The report said 2014 witnessed the highest number of people displaced for the past 70 years since the end of World War II.

Calling the year 2014 "catastrophic" for millions of people including those who suffer in the conflict zones of Syria and Nigeria, Amnesty also urged the five permanent members of the UN Security Council to renounce their veto-wielding power.

The report made equally scathing remarks about both the Ukrainian government and the pro-Russian separatists, who have been locked in a deadly confrontation for several months.

"As people suffered an escalation in barbarous attacks and repression, the international community has been found wanting," Salil Shetty, secretary general of the organisation said in a statement.

"It is abhorrent to see how wealthy countries efforts to keep people out take precedence over their efforts to keep people alive."

Amnesty called on world leaders to wake up to the changing realities of what takes place in war zones and to respond appropriately.

On the disasters wreaked by organised non-state groups like Nigeria's Boko Haram or the Iraq-based Islamic State (Isis), the group said: "IS fighters committed widespread war crimes, including ethnic cleansing of religious and ethnic minorities though a campaign of mass killings of men and abduction and sexual and other abuse of women and girls."
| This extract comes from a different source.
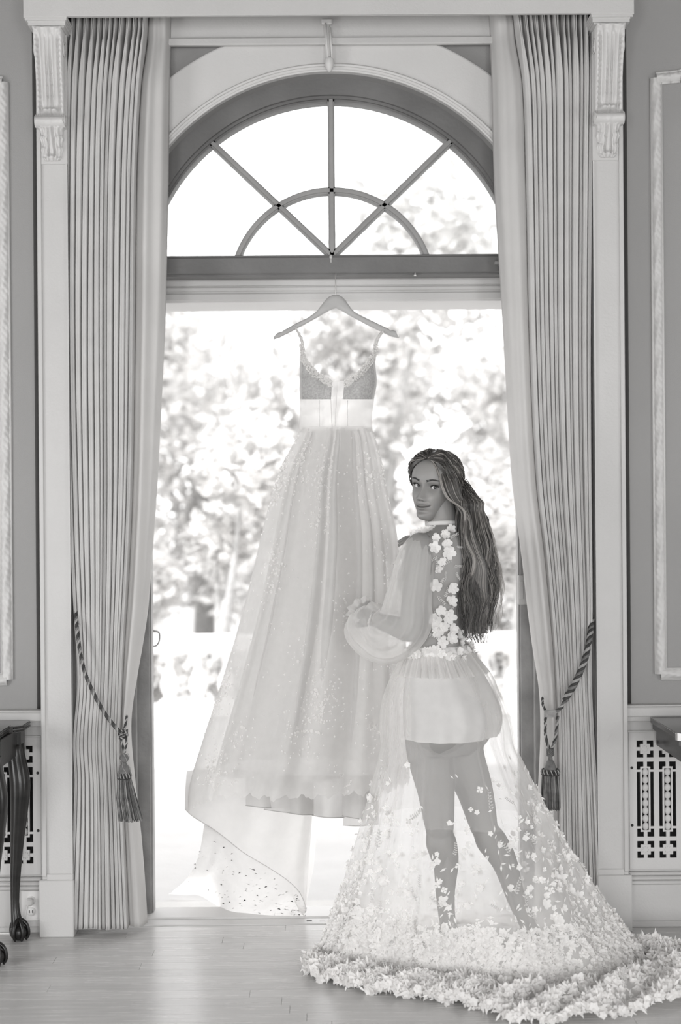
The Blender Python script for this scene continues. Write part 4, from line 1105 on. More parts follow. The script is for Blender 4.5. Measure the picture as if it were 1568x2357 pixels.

The group was equally critical of the European Union's response to the humanitarian disasters in Syria.

Of the four million refugees who fled the Syrian conflict, only 150,000 are living in EU states while thousands died in transit, the report said.

Citing Moscow's veto to prevent any action by the UN Security Council against Syrian President Bashar al-Assad, Amnesty said the five permanent powers – the US, Britain, China, France, and Russia - "consistently abused" their power to promote their own "self-interest and geopolitical interest above the interest of protecting civilians."

It urged the five powers to give up their veto power in cases where mass killings and genocides are taking place.